The implications run deeper, though, and fundamentally affect what it means to succeed at investing. For example, historically investment success has meant performing better than a benchmark or some other comparable portfolio. The index goes up, you go up more, and that is “winning”.
It is that mindset of winning, however, that makes negative real rates so dangerous. When real rates go negative, it is tempting for investors to try to keep “winning” by going progressively further out on the risk curve – by buying stocks. While that can defer the pain for some time, it can’t change the reality that the odds are stacked against investors and savers.
As a result, the most useful message to take from negative real rates is that expectations should be reset. Returns will be lower. The proposition of investing is more about preserving wealth rather than expanding it. It is more about defense than offense.

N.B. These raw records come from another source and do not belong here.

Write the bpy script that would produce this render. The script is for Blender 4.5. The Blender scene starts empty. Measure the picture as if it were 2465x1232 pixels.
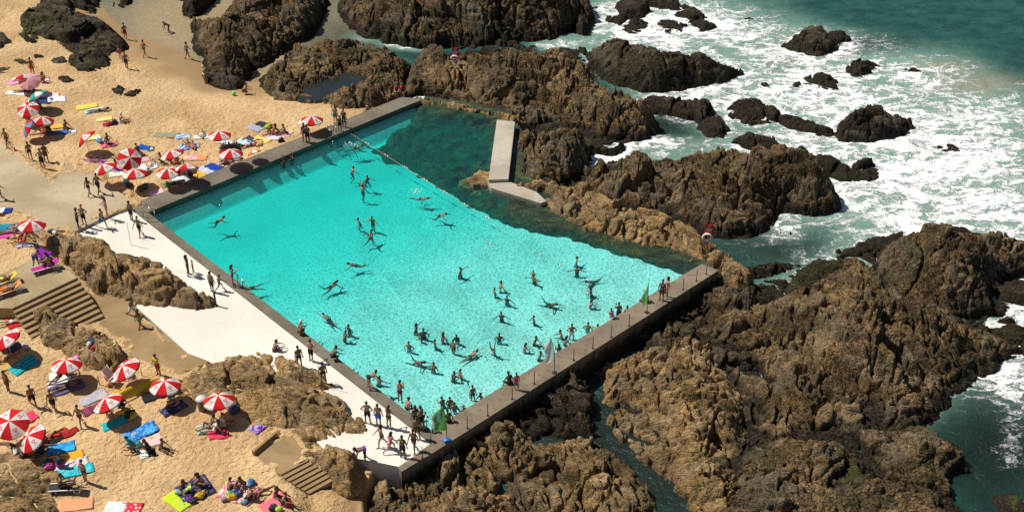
import bpy, bmesh, math, random
import numpy as np
from mathutils import Vector, Matrix
PI = math.pi
SC = bpy.context.scene
COL = SC.collection
RNG = random.Random(7)
# ---------------------------------------------------------------- camera geometry (photo pixels are only used to survey the place)
CAMH, PITCH, FPX, CX, CY = 53.0, math.radians(35.0), 3094.0, 1232.5, 616.0
_sp, _cp = math.sin(PITCH), math.cos(PITCH)
def P(px, py, z=0.0):
    dn = FPX*_sp + (py-CY)*_cp
    fw = FPX*_cp - (py-CY)*_sp
    t = (CAMH - z)/dn
    return Vector(((px-CX)*t, fw*t, z))
def W(pts, z=0.0):
    out = []
    for p in pts:
        q = P(p[0], p[1], p[2] if len(p) > 2 else z)
        out.append((q.x, q.y))
    return out
def pxscale(py, z=0.0):
    q = P(CX, py, z)
    zc = q.y*_cp + (CAMH-z)*_sp
    return FPX/zc
SEA = -2.0      # tide level
POOLW = -0.32   # level of the pool water
# ---------------------------------------------------------------- noise
_r = np.random.RandomState(11)
_perm = _r.permutation(512).astype(np.int64)
_perm = np.concatenate([_perm, _perm, _perm])
_ang = _r.rand(512)*2*np.pi
_gx, _gy = np.cos(_ang), np.sin(_ang)
_rv = _r.rand(512)
def _hash(ix, iy, seed):
    return _perm[(_perm[(ix + seed*37) % 512] + iy) % 512]
def noise(x, y, seed=0):
    x0 = np.floor(x); y0 = np.floor(y)
    fx, fy = x-x0, y-y0
    ix, iy = x0.astype(np.int64), y0.astype(np.int64)
    u = fx*fx*fx*(fx*(fx*6-15)+10); v = fy*fy*fy*(fy*(fy*6-15)+10)
    def g(dx, dy):
        h = _hash(ix+dx, iy+dy, seed)
        return _gx[h]*(fx-dx) + _gy[h]*(fy-dy)
    a = g(0, 0); b = g(1, 0); c = g(0, 1); d = g(1, 1)
    return 1.5*((a*(1-u)+b*u)*(1-v) + (c*(1-u)+d*u)*v)
def fbm(x, y, octs=4, seed=0, gain=0.5, lac=2.03):
    s = 0.0; a = 1.0
    for i in range(octs):
        s = s + a*noise(x, y, seed+i*5)
        x = x*lac + 3.7; y = y*lac - 1.9; a *= gain
    return s
def ridged(x, y, octs=4, seed=0, gain=0.5, lac=2.1):
    s = 0.0; a = 1.0
    for i in range(octs):
        s = s + a*(1-2*np.abs(noise(x, y, seed+i*5)))
        x = x*lac + 1.3; y = y*lac + 7.1; a *= gain
    return s
def worley(x, y, seed=0):
    x0 = np.floor(x).astype(np.int64); y0 = np.floor(y).astype(np.int64)
    f1 = np.full(x.shape, 9.0); f2 = np.full(x.shape, 9.0); cid = np.zeros(x.shape)
    ox = np.zeros(x.shape); oy = np.zeros(x.shape)
    for dx in (-1, 0, 1):
        for dy in (-1, 0, 1):
            h = _hash(x0+dx, y0+dy, seed)
            qx = x0+dx+_rv[h]; qy = y0+dy+_rv[(h+77) % 512]
            d = np.sqrt((x-qx)**2+(y-qy)**2)
            near = d < f1
            f2 = np.where(near, f1, np.minimum(f2, d))
            cid = np.where(near, _rv[(h+191) % 512], cid)
            f1 = np.where(near, d, f1)
            ox = np.where(near, x-qx, ox); oy = np.where(near, y-qy, oy)
    return f1, f2, cid, ox, oy
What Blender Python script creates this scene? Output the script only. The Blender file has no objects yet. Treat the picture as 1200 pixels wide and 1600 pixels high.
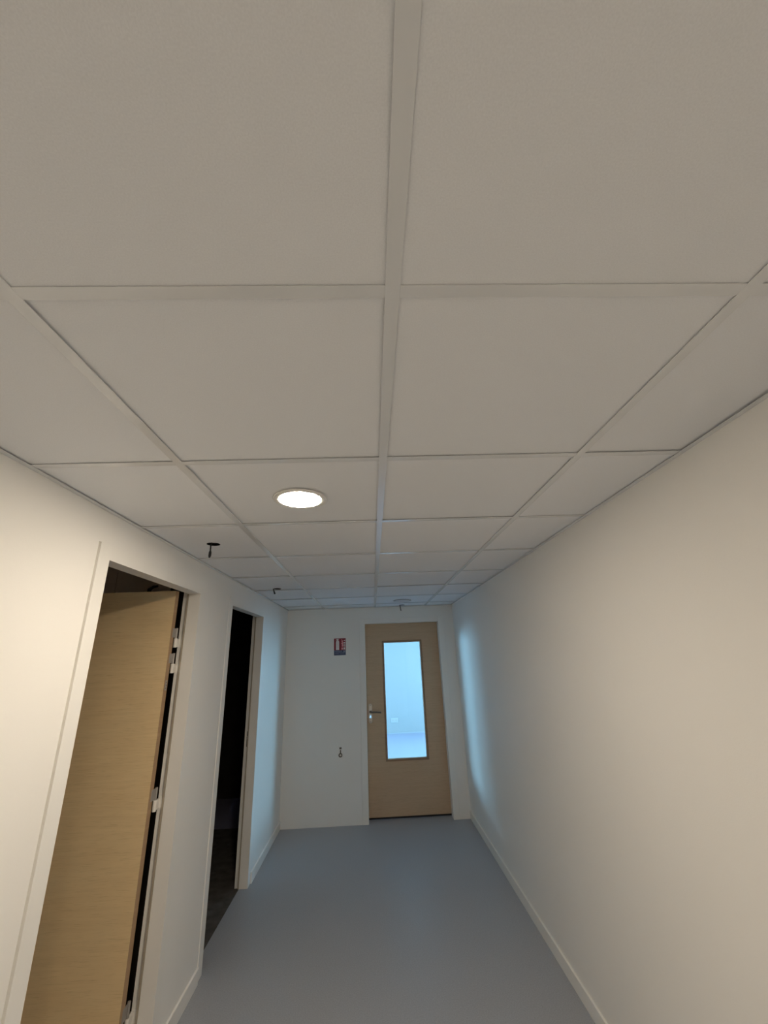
import bpy, bmesh, math, random
from mathutils import Matrix, Vector

random.seed(4)
C = bpy.context.scene
COL = C.collection

# ------------------------------------------------------------------ camera
def make_camera():
    pitch, yaw, roll = math.radians(19.607), math.radians(2.400), math.radians(-2.357)
    cp, sp, cy, sy = math.cos(pitch), math.sin(pitch), math.cos(yaw), math.sin(yaw)
    f = Vector((sy * cp, cy * cp, sp)); r = Vector((cy, -sy, 0)); u = r.cross(f)
    cr, sr = math.cos(roll), math.sin(roll)
    r2 = cr * r + sr * u; u2 = -sr * r + cr * u
    M = Matrix((r2, u2, -f)).transposed().to_4x4()
    M.translation = Vector((-0.0505, -0.511, 1.652))
    d = bpy.data.cameras.new('camera'); o = bpy.data.objects.new('camera', d)
    COL.objects.link(o); o.matrix_world = M
    d.sensor_fit = 'HORIZONTAL'; d.sensor_width = 36.0
    d.lens = 631.87 / 1200.0 * 36.0
    d.clip_start = 0.02
    C.camera = o
make_camera()

# ------------------------------------------------------------------ light and exposure
SKY = (0.35, 0.70, 1.0)
SKY_STRENGTH = 37.0
LAMP_COL = (1.0, 0.86, 0.68)
LAMP_STRENGTH = 164.0
w = bpy.data.worlds.new('world'); C.world = w; w.use_nodes = True
bg = w.node_tree.nodes['Background']
bg.inputs[0].default_value = (*SKY, 1); bg.inputs[1].default_value = SKY_STRENGTH
C.view_settings.view_transform = 'Standard'
C.view_settings.look = 'None'
C.view_settings.exposure = 0.50
C.view_settings.gamma = 1.0
C.view_settings.use_curve_mapping = False
try:
    C.cycles.use_denoising = True
    C.cycles.denoiser = 'OPENIMAGEDENOISE'
    C.cycles.max_bounces = 12
    C.cycles.diffuse_bounces = 8
    C.cycles.transparent_max_bounces = 12
    C.cycles.sample_clamp_indirect = 6.0
    C.cycles.caustics_reflective = False
    C.cycles.caustics_refractive = False
except Exception:
    pass

def portal(x, y0, y1, z0, z1, sx):
    d = bpy.data.lights.new('sky_portal', 'AREA'); d.shape = 'RECTANGLE'
    d.size = z1 - z0; d.size_y = y1 - y0
    d.cycles.is_portal = True
    o = bpy.data.objects.new('sky_portal', d); COL.objects.link(o)
    o.location = (x, (y0 + y1) / 2, (z0 + z1) / 2)
    o.rotation_euler = (0, math.radians(90) * sx, 0)
WINS = {1: dict(y0=5.5, y1=8.4, z0=0.85, z1=2.35), -1: dict(y0=6.9, y1=9.5, z0=1.00, z1=2.05)}   # side windows of the room beyond
FX = {1: 3.5, -1: 2.7}                            # distance of those side walls from the axis
for sx, W in WINS.items():
    portal((FX[sx]+0.12)*sx, W['y0'], W['y1'], W['z0'], W['z1'], sx)

# ------------------------------------------------------------------ materials
def mat(name, col, rough=0.6, metal=0.0, spec=0.5, noise=None, bump=None, emis=None, coat=0):
    m = bpy.data.materials.new(name); m.use_nodes = True
    nt = m.node_tree; N = nt.nodes; L = nt.links; b = N['Principled BSDF']
    b.inputs['Base Color'].default_value = (*col, 1)
    b.inputs['Roughness'].default_value = rough
    b.inputs['Metallic'].default_value = metal
    b.inputs['Specular IOR Level'].default_value = spec
    b.inputs['Coat Weight'].default_value = coat
    tc = N.new('ShaderNodeTexCoord')
    if noise:                         # (scale, amount, detail): gentle tone variation
        n = N.new('ShaderNodeTexNoise'); n.inputs['Scale'].default_value = noise[0]
        n.inputs['Detail'].default_value = noise[2] if len(noise) > 2 else 4
        L.new(tc.outputs['Object'], n.inputs['Vector'])
        r = N.new('ShaderNodeValToRGB')
        r.color_ramp.elements[0].position = 0.3; r.color_ramp.elements[1].position = 0.7
        a = noise[1]
        r.color_ramp.elements[0].color = (*[c * (1 - a) for c in col], 1)
        r.color_ramp.elements[1].color = (*[min(1, c * (1 + a)) for c in col], 1)
        L.new(n.outputs['Fac'], r.inputs['Fac']); L.new(r.outputs['Color'], b.inputs['Base Color'])
    if bump:                          # (scale, strength, distance)
        n = N.new('ShaderNodeTexNoise'); n.inputs['Scale'].default_value = bump[0]; n.inputs['Detail'].default_value = 3
        L.new(tc.outputs['Object'], n.inputs['Vector'])
        bp = N.new('ShaderNodeBump'); bp.inputs['Strength'].default_value = bump[1]; bp.inputs['Distance'].default_value = bump[2]
        L.new(n.outputs['Fac'], bp.inputs['Height']); L.new(bp.outputs['Normal'], b.inputs['Normal'])
    if emis:
        b.inputs['Emission Color'].default_value = (*emis[0], 1); b.inputs['Emission Strength'].default_value = emis[1]
    return m

def oak(name, c1, c2):
    m = bpy.data.materials.new(name); m.use_nodes = True
    nt = m.node_tree; N = nt.nodes; L = nt.links; b = N['Principled BSDF']
    b.inputs['Roughness'].default_value = 0.48; b.inputs['Specular IOR Level'].default_value = 0.35
    tc = N.new('ShaderNodeTexCoord'); mp = N.new('ShaderNodeMapping')
    mp.inputs['Scale'].default_value = (1.6, 1.6, 26)           # grain runs across the leaf
    L.new(tc.outputs['Object'], mp.inputs['Vector'])
    n = N.new('ShaderNodeTexNoise'); n.inputs['Scale'].default_value = 2.2; n.inputs['Detail'].default_value = 7; n.inputs['Distortion'].default_value = 0.25
    L.new(mp.outputs['Vector'], n.inputs['Vector'])
    r = N.new('ShaderNodeValToRGB')
    r.color_ramp.elements[0].position = 0.28; r.color_ramp.elements[1].position = 0.72
    r.color_ramp.elements[0].color = (*c1, 1); r.color_ramp.elements[1].color = (*c2, 1)
    L.new(n.outputs['Fac'], r.inputs['Fac'])
    mp2 = N.new('ShaderNodeMapping'); mp2.inputs['Scale'].default_value = (14, 14, 420)
    L.new(tc.outputs['Object'], mp2.inputs['Vector'])
    n2 = N.new('ShaderNodeTexNoise'); n2.inputs['Scale'].default_value = 1.0; n2.inputs['Detail'].default_value = 2
    L.new(mp2.outputs['Vector'], n2.inputs['Vector'])
    r2 = N.new('ShaderNodeValToRGB'); r2.color_ramp.elements[0].position = 0.30; r2.color_ramp.elements[1].position = 0.42
    r2.color_ramp.elements[0].color = (0.86, 0.84, 0.8, 1); r2.color_ramp.elements[1].color = (1, 1, 1, 1)
    L.new(n2.outputs['Fac'], r2.inputs['Fac'])
    mx = N.new('ShaderNodeMix'); mx.data_type = 'RGBA'; mx.blend_type = 'MULTIPLY'; mx.inputs[0].default_value = 1.0
    L.new(r.outputs['Color'], mx.inputs[6]); L.new(r2.outputs['Color'], mx.inputs[7])
    L.new(mx.outputs[2], b.inputs['Base Color'])
    return m

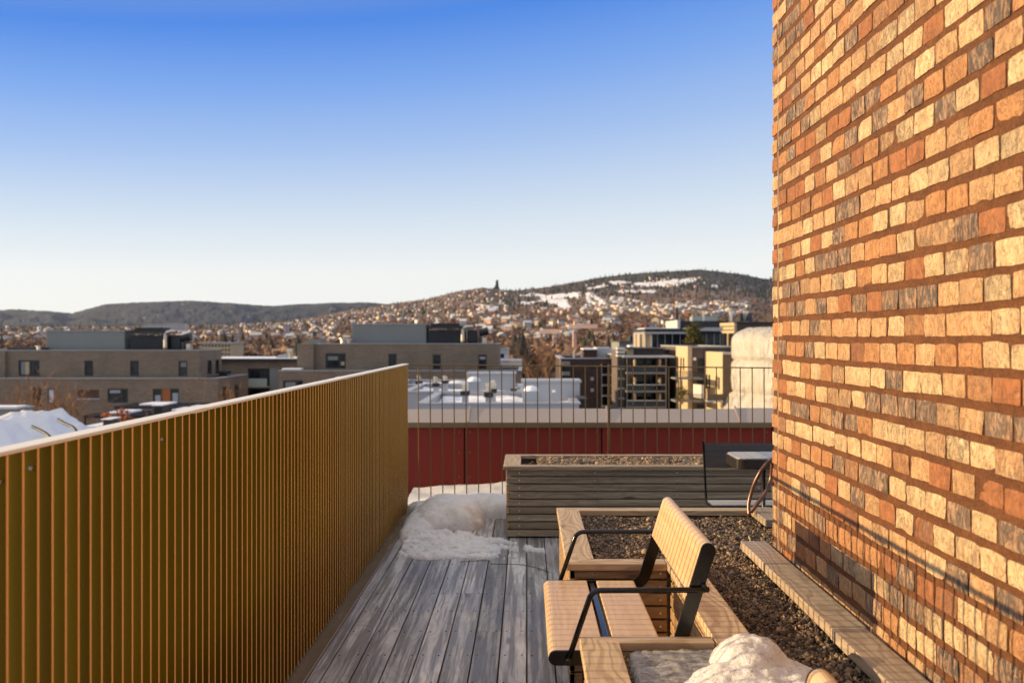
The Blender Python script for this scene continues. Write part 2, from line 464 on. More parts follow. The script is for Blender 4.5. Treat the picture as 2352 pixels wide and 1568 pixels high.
# ------------------------------------------------------------------ far railing
RY = 7.234
rail = thing('bar_railing', 'thin bronze railing of round upright bars across the far end of the deck', 'railing', (.5, RY, 0))
zt = lambda x: 1.186 - (x + .979) * .0093
mb = MB()
x0, x1 = -.972, 2.95
v = [(x, RY + dy, zt(x) + dz) for x in (x0, x1) for dy in (-.012, .012) for dz in (-.010, 0)]
mb.add(v, [(0, 1, 3, 2), (4, 6, 7, 5), (0, 4, 5, 1), (2, 3, 7, 6), (0, 2, 6, 4), (1, 5, 7, 3)])
mb.build('top_rail', M['bronze'], rail, .001)
X0B = ax_(960.4, RY)
for i in range(39):
    x = X0B + i * .0986
    mb = MB()
    if i == 16:
        mb.box(x - .009, x + .009, RY - .02, RY + .02, -.05, zt(x) - .011); mb.build('post', M['bronze'], rail)
    else:
        mb.tube([(x + .008, RY, -.05), (x, RY, zt(x) - .008)], .0045, 8); mb.build('baluster', M['bronze'], rail)

# ------------------------------------------------------------------ red parapet beyond the railing
PY = 8.2
par = thing('red_parapet', 'dark red panelled parapet with sloping grey metal coping behind the railing', 'parapet', (.6, PY, 0))
mb = MB(); mb.box(-1.6, 4.2, PY + .02, PY + .3, -.5, .56); mb.build('backing', M['gap'], par)
xe = [-1.6, ax_(1067, PY), ax_(1382, PY), ax_(1382, PY) + 1.6, 4.2]
for a, b in zip(xe[:-1], xe[1:]):
    mb = MB(); mb.box(a + .007, b - .007, PY, PY + .015, -.45, .565); pq = mb.build('panel', M['red'], par, .001)
    for fx in (a + .05, b - .05):
        for fz in (.10, .33, .52):
            mb = MB(); mb.tube([(fx, PY + .001, fz), (fx, PY - .003, fz)], .008, 8); mb.build('rivet', M['fascia'], pq)
mb = MB(); mb.box(-1.6, 4.2, PY - .035, PY - .02, .565, .612); mb.build('fascia', M['fascia'], par, .002)
xs = [-1.6, ax_(1076, PY), ax_(1396, PY), ax_(1698, PY), 4.2]
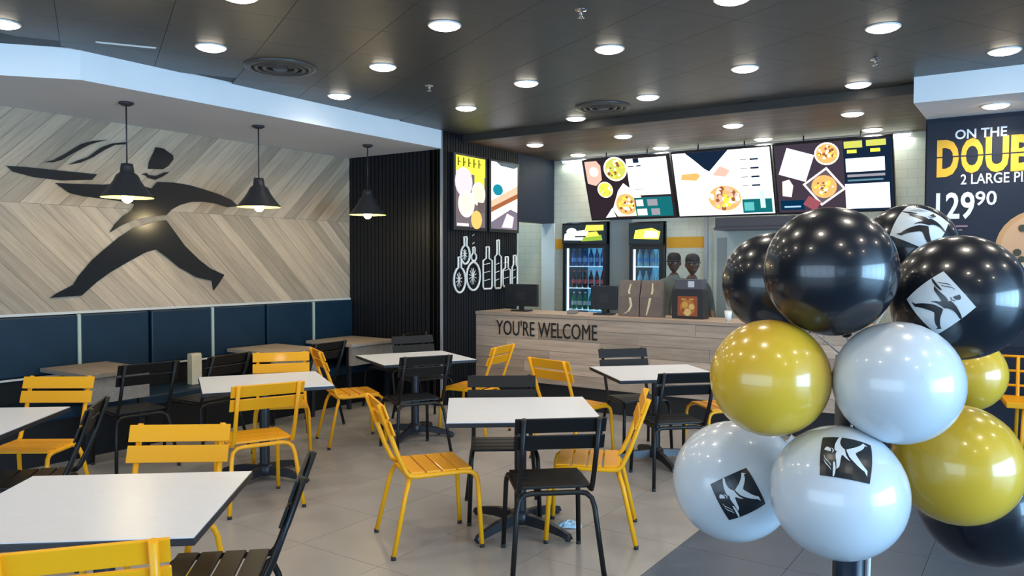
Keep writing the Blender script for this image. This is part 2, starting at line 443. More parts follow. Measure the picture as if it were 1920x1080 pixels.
# timber soffit above the counter
sof = struct(boxo('ceiling_soffit', (XB, 7.43, 3.112), (-0.905, YB, HC+.013), mat('soffit_core', (0.05, 0.045, 0.04), 0.6)))
yy = 7.44; pl0 = None
while yy < 9.5:
    if pl0 is None: pl0 = boxo('soffit_plank', (XB, 0, 0), (-0.905, 0.196, 0.012), SWOOD); o = pl0
    else: o = link_copy(pl0)
    o.parent = sof; o.location = Vector(((XB-0.905)/2, yy+0.098, 3.106))-sof.location
    yy += 0.2
o = unit(boxo('soffit_fascia', (XB, 7.418, 3.10), (-0.905, 7.43, HC), mat('fascia_dark', (0.03, 0.027, 0.024), 0.5)), sof)

# glazed shopfronts (right hand side and behind the camera)
def shopfront(name, a, b, axis, pos):
    root = struct(empty(name))
    n = max(2, round((b-a)/1.5)); st = (b-a)/n
    def bx(nm, u0, u1, z0, z1, t, material):
        if axis == 'x': o = boxo(nm, (pos-t, u0, z0), (pos+t, u1, z1), material, root)
        else: o = boxo(nm, (u0, pos-t, z0), (u1, pos+t, z1), material, root)
        return o
    for i in range(n+1): bx('mullion', a+st*i-0.03, a+st*i+0.03, 0.1, 2.9, 0.04, PLAST)
    bx('bottom_rail', a, b, 0, 0.1, 0.05, PLAST); bx('top_rail', a, b, 2.9, HC+.01, 0.05, PLAST)
    for i in range(n): bx('pane', a+st*i+0.03, a+st*(i+1)-0.03, 0.1, 2.9, 0.005, glass('shop_glass', (0.96, 0.98, 0.99), 0.05))
shopfront('window_1', YF, 7.95, 'x', XR)
shopfront('window_2', XL, XR, 'y', YF)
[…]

Once this reality is accepted, it becomes much easier to make appropriate tradeoffs. Chasing extremely risky, low probability bets starts looking incredibly foolish rather than temptingly lucrative. Big bets start looking more like flirtations with disaster rather than valid opportunities. Most importantly, small losses of purchasing power that allow one to fight another day become a pretty reasonable standard of performance.
Implications for investment strategy
With inflation persisting at much higher rates than in the recent past and many inflation hedges getting bid up substantially, I spend the better part of my research and analysis time assessing tradeoffs between quality of inflation protection and the price for that protection. The easiest answer to this puzzle has been gold and gold miners since they have barely moved despite having significantly improving fundamentals.
Beyond that, things get a lot tougher. The traditional argument is that stocks also provide a meaningful hedge against inflation since quality companies can always raise their prices. There is absolutely truth to this, but the question is, “How much should one pay for that functionality?” John Hussman just published the following graph which is essentially a price to sales multiple for the entire economy:
As he reports, “This measure is now 50% above levels that were never seen in history prior to last year.” While that certainly comes across as excessive, the more concrete translation is an expected return of the S&P 500 that lags Treasury bonds by “about 8% annually over the coming decade”. In other words, if Treasury bond yields are zero over that period, stocks will lose 8% per year.
There are several big implications that arise from this. For one, as unattractive as bonds may appear in light of persistent inflation, stocks appear far worse at current valuations. Any potential inflation protection has long since been more than priced in. For another, if you are tempted to catch some of the feverish temperament in stocks, be well aware of the fire you are playing with, especially if the allocation is for any kind of long-term portfolio.
A deeper underlying question is, “What is safe?” If the desire to catch the wave in stocks is an effort to defray the increasingly visible rise in cost of living, that ship has sailed – so stocks can’t be considered safe. Further, it is clear that inflation will erode the purchasing power of bonds – so they aren’t safe either.
The answer lies in perspective. At current valuations, financial assets are extremely unlikely to retain the purchasing power implied by current prices and inflation levels. So, in a sense, there is no “safe”. The sooner investors figure out that investment success will mean losing less purchasing power than others, the sooner they can avoid the futile distractions of chasing markets and focus on the more productive course of diversifying among real assets.